REVIEWS AND CRITIQUE

DEPLORABLE SENTIMENTS AND ASTONISHING TRUTHS

There is a book published by Thurland & Thurland, Evanston, Ill., called “Might Is Right.”

DEPLORABLE SENTIMENTS AND ASTONISHING TRUTHS


MIGHT IS RIGHT by RAGNAR REDBEARD


THE TRUTH SEEKER, September 21, 1918.

DEPLORABLE SENTIMENTS.

From Charles F. Randall, Oklahoma.

To the Editor of The Truth Seeker:

There is a book published by Thurland & Thurland, Evanston, Ill., called “Might Is Right.” It advocates precisely what its title indicates. It is the greatest lie that has ever emanated from the brain of man; and one that is destined, if the idea should prevail, to cause more suffering and degradation to the human race than any thought that ever obtained lodgment in the human brain. Yet we find in its pages some of the most astonishing truths—truths that if imbibed and acted upon may yet redeem the world. Here are a few samples:


A Thousand Books of Fame

“Although the average man feels in his heart that nearly all political and religious conventionalities are dynamic deceits, yet how cautiously he avoids any open display of antagonism thereto? He has not the courage of his opinions. He is afraid to say openly what he thinks secretly. In other words, he is living in a state of subjectiveness—of vassalage. He allows, his brain to be dominated and held in bondage by the brain of another. From his infancy he has been deliberately subjected to a continuous external pressure, especially designed to coerce his understanding in strict accord with prearranged views of moral, political or religious duty.”

“The great mass of men who inhabit the world of today have no initiative, no originality or independence of thought, but are mere subjective individualities, who have not had the slightest voice in fashioning the ideals that they so formally revere.”

“Although the average man has taken no part in manufacturing moral codes and statute laws, yet how he obeys them with dog-like submissiveness? He is trained to obedience as oxen are broken to the yoke of their masters. He is a born thrall, habituated from childhood to be governed by others.”

“How absurd of men to hurrah over their ‘glorious political liberty' who have not even been able to retain possession of the substantial products of their own laboriousness. After a century of ‘constitutional progress,' ten per cent. of the population are absolute owners of ninety-two per cent. of all property.”

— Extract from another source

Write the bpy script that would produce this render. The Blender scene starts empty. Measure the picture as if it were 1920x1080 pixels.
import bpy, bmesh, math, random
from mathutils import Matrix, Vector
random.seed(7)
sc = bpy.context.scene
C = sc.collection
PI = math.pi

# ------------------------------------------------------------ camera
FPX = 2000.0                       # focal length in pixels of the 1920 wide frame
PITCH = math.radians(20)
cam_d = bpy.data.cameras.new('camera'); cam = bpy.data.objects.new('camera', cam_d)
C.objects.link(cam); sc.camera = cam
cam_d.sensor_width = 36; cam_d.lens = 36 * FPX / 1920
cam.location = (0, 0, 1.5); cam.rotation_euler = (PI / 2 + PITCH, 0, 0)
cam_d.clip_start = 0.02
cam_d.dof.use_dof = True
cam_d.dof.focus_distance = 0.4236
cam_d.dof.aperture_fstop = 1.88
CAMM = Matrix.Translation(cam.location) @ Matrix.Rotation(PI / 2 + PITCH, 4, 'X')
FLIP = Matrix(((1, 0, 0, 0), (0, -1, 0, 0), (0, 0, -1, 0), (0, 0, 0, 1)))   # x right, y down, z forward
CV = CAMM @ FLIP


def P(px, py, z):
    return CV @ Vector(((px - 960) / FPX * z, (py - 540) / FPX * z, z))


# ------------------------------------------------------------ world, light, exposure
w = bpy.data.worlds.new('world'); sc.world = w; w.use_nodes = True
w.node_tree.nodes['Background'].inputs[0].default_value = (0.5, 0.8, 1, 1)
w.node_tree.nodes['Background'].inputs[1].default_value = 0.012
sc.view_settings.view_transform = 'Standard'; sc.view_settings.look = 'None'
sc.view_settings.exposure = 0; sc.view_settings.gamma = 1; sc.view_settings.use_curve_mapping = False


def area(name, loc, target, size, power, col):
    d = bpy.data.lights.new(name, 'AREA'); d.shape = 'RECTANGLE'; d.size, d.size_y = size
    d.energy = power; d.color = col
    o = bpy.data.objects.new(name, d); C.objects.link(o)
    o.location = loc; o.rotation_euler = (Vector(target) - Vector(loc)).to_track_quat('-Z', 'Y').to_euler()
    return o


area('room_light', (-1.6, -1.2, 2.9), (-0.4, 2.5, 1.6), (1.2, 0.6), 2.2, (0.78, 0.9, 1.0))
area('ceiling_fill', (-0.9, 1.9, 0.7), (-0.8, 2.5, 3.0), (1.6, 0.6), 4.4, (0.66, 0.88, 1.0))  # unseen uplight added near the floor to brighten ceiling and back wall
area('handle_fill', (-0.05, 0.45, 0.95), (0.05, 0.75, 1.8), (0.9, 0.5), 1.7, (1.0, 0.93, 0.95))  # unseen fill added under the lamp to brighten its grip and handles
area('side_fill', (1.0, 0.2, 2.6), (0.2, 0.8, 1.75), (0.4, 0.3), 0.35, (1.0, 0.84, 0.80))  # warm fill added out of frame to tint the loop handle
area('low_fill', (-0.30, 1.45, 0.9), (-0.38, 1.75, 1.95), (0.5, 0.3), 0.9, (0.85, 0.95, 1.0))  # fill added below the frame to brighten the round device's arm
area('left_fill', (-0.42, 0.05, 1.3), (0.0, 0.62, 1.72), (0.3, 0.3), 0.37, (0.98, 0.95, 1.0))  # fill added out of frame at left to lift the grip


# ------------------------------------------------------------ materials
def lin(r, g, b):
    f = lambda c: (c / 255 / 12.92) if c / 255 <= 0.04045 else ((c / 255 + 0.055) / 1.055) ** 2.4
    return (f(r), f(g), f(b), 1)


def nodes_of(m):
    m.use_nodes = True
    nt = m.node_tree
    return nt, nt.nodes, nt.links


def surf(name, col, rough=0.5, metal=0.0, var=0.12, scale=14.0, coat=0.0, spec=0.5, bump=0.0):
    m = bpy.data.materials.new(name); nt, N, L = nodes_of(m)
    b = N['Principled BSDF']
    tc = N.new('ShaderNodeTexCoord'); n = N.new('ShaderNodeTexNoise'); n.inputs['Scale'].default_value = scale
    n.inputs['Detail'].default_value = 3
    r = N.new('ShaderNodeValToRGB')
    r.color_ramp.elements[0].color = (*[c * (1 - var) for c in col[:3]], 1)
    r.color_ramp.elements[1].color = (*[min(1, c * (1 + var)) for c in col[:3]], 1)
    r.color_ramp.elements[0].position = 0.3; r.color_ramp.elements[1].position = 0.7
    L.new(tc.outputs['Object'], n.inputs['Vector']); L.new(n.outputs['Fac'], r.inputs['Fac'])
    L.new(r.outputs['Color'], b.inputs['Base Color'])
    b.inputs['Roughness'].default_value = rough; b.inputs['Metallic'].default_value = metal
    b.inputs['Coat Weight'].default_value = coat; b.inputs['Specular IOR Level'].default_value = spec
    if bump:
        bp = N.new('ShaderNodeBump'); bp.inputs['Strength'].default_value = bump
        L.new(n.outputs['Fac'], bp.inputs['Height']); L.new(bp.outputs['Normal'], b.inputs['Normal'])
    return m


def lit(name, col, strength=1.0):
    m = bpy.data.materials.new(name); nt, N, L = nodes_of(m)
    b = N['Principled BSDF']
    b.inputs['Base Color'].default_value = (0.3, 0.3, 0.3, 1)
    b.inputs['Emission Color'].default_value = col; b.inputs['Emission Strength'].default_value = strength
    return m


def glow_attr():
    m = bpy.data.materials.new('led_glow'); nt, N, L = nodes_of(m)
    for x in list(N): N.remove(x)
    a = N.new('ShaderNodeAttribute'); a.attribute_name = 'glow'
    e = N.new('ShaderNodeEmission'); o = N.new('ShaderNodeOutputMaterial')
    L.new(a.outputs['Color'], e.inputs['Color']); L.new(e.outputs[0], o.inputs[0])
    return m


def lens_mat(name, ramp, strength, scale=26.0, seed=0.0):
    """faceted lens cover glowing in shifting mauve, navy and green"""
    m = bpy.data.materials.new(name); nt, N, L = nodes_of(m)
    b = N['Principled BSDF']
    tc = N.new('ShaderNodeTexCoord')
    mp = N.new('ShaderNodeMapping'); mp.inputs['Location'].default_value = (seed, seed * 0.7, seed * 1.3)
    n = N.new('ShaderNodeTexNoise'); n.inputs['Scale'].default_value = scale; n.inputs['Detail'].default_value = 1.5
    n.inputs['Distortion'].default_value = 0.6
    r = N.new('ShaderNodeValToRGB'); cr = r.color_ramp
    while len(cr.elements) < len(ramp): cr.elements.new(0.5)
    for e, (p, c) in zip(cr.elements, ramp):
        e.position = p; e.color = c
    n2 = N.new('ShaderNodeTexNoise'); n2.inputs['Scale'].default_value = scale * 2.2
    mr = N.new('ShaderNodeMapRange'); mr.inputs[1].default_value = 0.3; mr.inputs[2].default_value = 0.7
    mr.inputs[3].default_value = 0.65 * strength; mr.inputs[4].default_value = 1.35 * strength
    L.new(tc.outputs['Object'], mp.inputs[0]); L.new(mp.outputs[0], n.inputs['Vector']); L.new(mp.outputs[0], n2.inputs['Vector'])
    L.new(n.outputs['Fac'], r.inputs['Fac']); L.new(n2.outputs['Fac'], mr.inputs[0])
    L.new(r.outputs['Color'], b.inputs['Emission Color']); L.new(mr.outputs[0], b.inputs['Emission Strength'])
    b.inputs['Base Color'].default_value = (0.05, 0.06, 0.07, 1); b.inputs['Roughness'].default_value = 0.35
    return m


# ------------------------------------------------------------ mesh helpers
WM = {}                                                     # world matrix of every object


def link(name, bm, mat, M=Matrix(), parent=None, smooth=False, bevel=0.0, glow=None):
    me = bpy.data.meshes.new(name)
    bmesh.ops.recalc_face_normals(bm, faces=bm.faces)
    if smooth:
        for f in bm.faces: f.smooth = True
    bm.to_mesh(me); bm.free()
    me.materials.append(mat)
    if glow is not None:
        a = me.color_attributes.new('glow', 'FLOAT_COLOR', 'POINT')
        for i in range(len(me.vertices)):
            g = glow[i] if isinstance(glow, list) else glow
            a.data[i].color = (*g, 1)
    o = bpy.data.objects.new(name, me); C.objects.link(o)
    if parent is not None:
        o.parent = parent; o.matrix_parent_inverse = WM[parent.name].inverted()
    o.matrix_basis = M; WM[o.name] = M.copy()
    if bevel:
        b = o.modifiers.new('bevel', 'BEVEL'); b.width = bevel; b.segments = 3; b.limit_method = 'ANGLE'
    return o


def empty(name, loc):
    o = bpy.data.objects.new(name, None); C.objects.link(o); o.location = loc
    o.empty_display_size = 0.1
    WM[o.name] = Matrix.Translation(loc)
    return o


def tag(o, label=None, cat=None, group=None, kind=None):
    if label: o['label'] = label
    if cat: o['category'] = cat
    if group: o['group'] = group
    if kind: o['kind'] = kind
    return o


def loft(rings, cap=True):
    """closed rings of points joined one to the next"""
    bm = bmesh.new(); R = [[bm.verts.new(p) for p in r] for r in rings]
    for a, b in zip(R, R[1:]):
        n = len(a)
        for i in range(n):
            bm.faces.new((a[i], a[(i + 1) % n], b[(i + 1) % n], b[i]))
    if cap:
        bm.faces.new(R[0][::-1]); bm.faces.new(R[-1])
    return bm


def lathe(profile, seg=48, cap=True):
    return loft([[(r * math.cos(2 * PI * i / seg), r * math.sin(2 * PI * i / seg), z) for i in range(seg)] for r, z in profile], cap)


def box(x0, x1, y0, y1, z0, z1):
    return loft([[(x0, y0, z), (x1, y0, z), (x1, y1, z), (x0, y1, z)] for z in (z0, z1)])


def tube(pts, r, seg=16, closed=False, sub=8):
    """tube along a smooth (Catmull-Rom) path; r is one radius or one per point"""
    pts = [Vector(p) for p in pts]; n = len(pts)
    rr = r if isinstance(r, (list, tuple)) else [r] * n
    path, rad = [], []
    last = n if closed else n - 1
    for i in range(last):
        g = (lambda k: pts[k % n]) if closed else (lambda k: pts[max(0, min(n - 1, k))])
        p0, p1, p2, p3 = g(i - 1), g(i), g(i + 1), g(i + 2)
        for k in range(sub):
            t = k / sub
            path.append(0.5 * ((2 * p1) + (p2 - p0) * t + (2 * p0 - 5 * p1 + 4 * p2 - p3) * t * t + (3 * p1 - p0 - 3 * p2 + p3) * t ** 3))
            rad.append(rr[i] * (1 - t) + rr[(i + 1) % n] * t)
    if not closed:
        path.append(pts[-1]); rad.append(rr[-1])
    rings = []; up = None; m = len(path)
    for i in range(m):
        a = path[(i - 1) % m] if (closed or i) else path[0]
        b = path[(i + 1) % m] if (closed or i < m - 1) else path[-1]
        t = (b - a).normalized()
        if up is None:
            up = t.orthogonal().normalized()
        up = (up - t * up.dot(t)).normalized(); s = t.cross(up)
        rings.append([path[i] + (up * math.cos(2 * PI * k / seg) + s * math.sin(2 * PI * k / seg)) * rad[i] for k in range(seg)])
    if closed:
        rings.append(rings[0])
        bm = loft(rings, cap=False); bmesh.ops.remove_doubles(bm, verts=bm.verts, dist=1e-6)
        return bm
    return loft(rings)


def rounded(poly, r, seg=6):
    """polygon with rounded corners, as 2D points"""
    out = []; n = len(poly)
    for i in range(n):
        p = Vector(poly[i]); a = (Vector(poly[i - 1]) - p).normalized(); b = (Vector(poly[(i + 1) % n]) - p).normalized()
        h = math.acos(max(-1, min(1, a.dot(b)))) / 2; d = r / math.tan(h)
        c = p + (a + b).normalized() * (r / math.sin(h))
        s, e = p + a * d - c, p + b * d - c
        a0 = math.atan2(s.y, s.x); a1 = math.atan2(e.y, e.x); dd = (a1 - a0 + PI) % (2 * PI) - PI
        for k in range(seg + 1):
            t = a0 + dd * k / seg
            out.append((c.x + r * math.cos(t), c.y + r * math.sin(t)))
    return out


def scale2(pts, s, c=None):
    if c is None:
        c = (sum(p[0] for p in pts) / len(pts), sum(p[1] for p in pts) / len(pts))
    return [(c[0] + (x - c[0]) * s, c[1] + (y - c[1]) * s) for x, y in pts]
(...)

“Free men should never regulate their conduct by the suggestion or dictation of others, for when they do so they are no longer free. No man ought to obey any contract, written or implied, except he himself has given his personal and formal adherence thereto, when in a state of mental maturity and unrestrained liberty. It is only slaves that are born into contracts, signed and sealed by their progenitors.”

“There is no obligation upon any man to passive obedience, when his life, his liberty and property are threatened by footpad, assassin or statesman.”

“The free man is born free, and dies free.”

“It has taken countless evolutionary epochs to make man what he is, the most ferocious hirsute beast of prey that inhabits the caverns and jungles of earth.”

“Friendship is necessary and ennobling, but impersonal despotism is destructive of all dignity and manly virtue.”

 

All this was written by a man who, according to the publishers' preface, was a rich man. He shows up the existing evil conditions with a ruthlessness that is refreshing. Yet he declares that these things are right. That the rich and powerful should rule—in his own words, that “Might Is Right”; that the only rule to govern, right or wrong, lies in the power to enforce obedience to your will. There is no doubt that he voices the sentiment of wealth the world over, until, as sometimes in the world's history has happened, labor gets temporarily the upper hand, and they whine and whimper about the wrongs they suffer. When this happens they forget that “might is right.” When for the moment labor, enraged at the cruelties inflicted upon it by arrogant wealth, and forgetting in its turn that might is not right, arises in its power and hands back to capital the same kind of treatment it has so freely bestowed upon labor, it becomes extremely meek and cringing; but the moment it again gains power it is as arrogant and intolerable as ever. But the most singular, and at the same time the most deplorable fact in this connection is that labor as a rule hasn't sense enough to recognize the wrongs it is compelled to suffer, until it is too late; but often whoops and hurrahs for the very conditions that cause its misery, and kisses the hand that applies the lash to its already bleeding back.